For a long time the website for The Entrepreneurial Musician was just a part of my personal site, andrewhitz.com. There are some benefits to setting it up that way, but eventually I came to the conclusion that it would be best to spin it off as its own website. That was when I decided to build tem.fm.

But in spite of being motivated to make it happen and a decision having been made, it took almost two full years until there was actually a website! So where was the lack of clarity?

I decided I wanted to build this website on a platform that was new to me, Wordpress. There were specific advantages to using Wordpress and having familiarity with that platform was a skill that would serve me well moving forward. I was all in.

Then came all the decisions I had to make. Where would I have my site hosted? Which plan would I sign up for? Should I go for a paid Wordpress theme or a free one? Should I survey fellow musicians to find a theme or would it be best to go with a popular one?

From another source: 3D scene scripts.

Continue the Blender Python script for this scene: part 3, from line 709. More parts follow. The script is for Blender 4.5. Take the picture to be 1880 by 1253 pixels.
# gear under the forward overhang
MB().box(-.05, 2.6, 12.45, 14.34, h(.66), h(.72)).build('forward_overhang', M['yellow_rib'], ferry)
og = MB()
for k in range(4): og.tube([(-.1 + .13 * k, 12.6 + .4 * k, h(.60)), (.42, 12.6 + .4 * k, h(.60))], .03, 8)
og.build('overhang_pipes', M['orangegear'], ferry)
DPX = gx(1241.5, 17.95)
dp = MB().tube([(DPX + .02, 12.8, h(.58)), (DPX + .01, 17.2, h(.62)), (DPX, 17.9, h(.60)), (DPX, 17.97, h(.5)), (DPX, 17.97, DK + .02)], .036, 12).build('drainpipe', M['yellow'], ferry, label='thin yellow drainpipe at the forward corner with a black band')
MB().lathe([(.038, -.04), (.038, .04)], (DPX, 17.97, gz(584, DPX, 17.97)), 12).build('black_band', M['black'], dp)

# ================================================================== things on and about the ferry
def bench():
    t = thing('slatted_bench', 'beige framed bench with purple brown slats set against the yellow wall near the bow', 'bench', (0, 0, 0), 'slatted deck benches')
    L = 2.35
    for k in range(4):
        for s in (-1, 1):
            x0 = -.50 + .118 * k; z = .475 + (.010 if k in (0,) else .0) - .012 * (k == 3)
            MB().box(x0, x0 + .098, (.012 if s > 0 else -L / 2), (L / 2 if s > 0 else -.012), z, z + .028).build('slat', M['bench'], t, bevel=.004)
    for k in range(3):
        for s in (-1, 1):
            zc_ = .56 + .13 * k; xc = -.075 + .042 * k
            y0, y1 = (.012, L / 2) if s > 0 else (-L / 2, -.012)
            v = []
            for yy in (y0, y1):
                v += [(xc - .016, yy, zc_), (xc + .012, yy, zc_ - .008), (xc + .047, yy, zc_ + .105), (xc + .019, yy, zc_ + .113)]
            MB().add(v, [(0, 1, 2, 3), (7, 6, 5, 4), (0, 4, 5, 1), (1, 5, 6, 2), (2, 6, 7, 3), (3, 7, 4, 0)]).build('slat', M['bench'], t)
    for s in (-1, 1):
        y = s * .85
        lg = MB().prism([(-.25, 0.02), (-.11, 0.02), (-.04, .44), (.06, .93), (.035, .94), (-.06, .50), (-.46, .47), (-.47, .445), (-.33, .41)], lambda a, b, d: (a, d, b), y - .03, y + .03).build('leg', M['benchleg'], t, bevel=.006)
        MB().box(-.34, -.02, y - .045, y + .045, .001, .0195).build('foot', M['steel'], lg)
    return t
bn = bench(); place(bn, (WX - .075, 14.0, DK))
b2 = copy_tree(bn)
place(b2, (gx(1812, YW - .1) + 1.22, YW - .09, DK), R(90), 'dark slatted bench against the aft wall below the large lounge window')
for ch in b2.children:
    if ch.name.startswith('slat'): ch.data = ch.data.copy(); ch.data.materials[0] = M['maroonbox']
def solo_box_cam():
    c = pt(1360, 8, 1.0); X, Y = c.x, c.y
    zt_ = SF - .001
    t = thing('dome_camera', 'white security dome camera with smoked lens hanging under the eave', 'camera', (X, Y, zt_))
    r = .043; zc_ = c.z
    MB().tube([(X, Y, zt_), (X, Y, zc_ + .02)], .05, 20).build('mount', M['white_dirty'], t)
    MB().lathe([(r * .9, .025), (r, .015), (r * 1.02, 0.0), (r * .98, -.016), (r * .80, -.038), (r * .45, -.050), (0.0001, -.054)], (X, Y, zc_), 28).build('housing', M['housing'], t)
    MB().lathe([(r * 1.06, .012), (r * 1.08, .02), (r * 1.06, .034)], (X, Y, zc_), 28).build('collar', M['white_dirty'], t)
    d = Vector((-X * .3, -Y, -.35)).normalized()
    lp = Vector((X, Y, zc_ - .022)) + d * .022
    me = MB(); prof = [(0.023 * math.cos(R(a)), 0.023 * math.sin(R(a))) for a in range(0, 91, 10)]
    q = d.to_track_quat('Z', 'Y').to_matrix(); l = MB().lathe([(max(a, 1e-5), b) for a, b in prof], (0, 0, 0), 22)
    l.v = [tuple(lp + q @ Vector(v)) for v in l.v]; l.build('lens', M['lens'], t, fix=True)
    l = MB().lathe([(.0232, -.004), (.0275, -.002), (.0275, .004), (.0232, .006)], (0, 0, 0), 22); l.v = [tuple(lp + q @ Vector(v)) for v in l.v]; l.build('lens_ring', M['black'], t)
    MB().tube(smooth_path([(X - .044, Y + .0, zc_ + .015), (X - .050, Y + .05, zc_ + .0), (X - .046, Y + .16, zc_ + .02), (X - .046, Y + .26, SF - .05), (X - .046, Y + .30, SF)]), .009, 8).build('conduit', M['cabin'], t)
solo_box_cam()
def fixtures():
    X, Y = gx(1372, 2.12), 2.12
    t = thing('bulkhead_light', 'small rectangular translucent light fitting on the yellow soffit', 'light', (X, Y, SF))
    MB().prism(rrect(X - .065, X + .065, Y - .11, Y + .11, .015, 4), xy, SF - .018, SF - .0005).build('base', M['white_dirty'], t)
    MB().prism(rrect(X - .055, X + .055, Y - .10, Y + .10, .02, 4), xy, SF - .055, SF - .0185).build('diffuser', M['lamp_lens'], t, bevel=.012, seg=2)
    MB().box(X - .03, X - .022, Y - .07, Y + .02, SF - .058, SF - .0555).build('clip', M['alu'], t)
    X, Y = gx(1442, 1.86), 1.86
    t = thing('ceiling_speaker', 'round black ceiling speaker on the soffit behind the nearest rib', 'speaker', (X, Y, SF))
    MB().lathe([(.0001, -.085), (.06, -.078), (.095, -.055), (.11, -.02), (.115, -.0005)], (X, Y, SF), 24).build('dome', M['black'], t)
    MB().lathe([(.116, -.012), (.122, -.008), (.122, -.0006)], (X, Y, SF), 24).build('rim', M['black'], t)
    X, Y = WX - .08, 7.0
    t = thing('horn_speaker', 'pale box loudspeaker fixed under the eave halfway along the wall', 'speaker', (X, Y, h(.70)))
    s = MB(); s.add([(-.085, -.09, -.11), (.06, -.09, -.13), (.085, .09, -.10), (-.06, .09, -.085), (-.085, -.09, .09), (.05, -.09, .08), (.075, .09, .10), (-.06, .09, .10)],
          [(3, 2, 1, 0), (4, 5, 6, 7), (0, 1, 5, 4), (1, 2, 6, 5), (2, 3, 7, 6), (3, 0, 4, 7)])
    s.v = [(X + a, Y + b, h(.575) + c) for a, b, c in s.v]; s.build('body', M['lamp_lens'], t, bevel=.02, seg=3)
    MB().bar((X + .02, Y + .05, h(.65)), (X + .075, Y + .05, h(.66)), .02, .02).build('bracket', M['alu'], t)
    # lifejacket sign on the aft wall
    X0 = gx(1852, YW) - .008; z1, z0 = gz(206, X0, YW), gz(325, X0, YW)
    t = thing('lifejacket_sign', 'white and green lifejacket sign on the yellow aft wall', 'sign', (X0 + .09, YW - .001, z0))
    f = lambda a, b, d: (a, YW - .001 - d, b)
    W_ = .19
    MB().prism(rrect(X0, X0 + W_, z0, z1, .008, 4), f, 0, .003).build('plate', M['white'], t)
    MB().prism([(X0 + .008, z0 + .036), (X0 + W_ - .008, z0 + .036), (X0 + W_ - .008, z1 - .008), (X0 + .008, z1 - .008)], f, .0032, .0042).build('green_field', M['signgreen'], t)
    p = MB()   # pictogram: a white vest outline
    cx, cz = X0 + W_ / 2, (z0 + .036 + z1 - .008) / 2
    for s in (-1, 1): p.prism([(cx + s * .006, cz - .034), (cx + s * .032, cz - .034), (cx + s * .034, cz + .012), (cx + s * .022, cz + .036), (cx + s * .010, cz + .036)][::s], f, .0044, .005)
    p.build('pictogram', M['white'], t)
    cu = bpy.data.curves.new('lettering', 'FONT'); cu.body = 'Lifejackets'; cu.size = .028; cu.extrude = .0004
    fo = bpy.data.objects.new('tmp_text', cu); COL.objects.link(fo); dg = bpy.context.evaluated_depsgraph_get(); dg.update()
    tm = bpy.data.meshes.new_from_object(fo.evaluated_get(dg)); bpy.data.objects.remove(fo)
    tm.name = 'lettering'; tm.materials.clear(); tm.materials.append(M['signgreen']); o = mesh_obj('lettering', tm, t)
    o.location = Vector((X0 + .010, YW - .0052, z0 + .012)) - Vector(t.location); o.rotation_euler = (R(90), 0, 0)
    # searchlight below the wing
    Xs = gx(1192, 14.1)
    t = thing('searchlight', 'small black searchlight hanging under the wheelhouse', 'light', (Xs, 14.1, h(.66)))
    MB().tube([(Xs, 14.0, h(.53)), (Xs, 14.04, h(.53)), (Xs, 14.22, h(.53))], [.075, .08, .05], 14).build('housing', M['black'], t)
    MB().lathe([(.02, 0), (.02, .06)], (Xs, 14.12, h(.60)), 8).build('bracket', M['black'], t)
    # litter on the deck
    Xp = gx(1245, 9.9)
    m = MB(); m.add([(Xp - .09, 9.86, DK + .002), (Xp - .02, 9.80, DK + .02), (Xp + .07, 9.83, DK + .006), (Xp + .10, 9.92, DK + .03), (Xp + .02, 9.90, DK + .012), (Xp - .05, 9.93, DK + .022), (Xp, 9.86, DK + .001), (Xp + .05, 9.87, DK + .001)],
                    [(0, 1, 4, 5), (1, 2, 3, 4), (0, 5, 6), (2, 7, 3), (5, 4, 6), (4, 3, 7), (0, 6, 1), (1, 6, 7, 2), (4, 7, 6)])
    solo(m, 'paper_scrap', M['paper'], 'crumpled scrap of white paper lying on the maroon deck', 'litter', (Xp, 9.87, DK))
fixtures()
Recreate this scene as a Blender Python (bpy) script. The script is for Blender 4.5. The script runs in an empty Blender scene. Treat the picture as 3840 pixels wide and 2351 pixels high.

The number of decisions I had to make on this very powerful and new to me platform was many times over more than the websites I had built in the past using Squarespace. In fact, there were so many decisions to be made that I never quite figured out which one should be made first so I barely made any of them.

All of this was complicated by the fact that I am fully capable of learning everything there is to learn about the Wordpress platform. With a lot of work, all of it would be well within my technical abilities.

When I combine the belief that I could learn Wordpress with the feeling that I should learn it and with a lack of clarity about what my next move should be I predictably kept myself busy with other things. For like 22 months!

In retrospect, if I had sought a resource that led me through the entire process from the very beginning I would have checked off each box one by one and made it happen. I’m sure there are countless online courses and YouTube channels dedicated to this very thing. That’s where I easily could have gotten clarity about the entire process.

The main takeaway for me is that when trying to learn about myself and why that process was such a failure for so long it would be a mistake to conclude that I only lacked motivation when in fact it was a total lack of clarity that led to my inaction.

So there is a very good chance that your problem is not motivation, but clarity.

A 15-Minute Exercise to Expose Where You Are 'Playing Small'

I stumbled onto this idea via Sahil Bloom’s newsletter (which often covers not exactly what I need to move my portfolio career forward but then every once in a while it’s a home run.) This is a really, really good idea to get some clarity about where you might be “playing small.”

Sit down with a small group of friends or trusted intellectual sparring partners. Speak for 10-15 minutes on your business and focus areas.

Then work to ask and answer a few key questions:

  • Where are you playing small that you could be playing much, much bigger?

  • What is holding you back from playing that bigger game?

  • Is it real or imagined?

If you go through this exercise, I guarantee you'll uncover a few areas where you could be thinking bigger. Try it and let me know what you learn.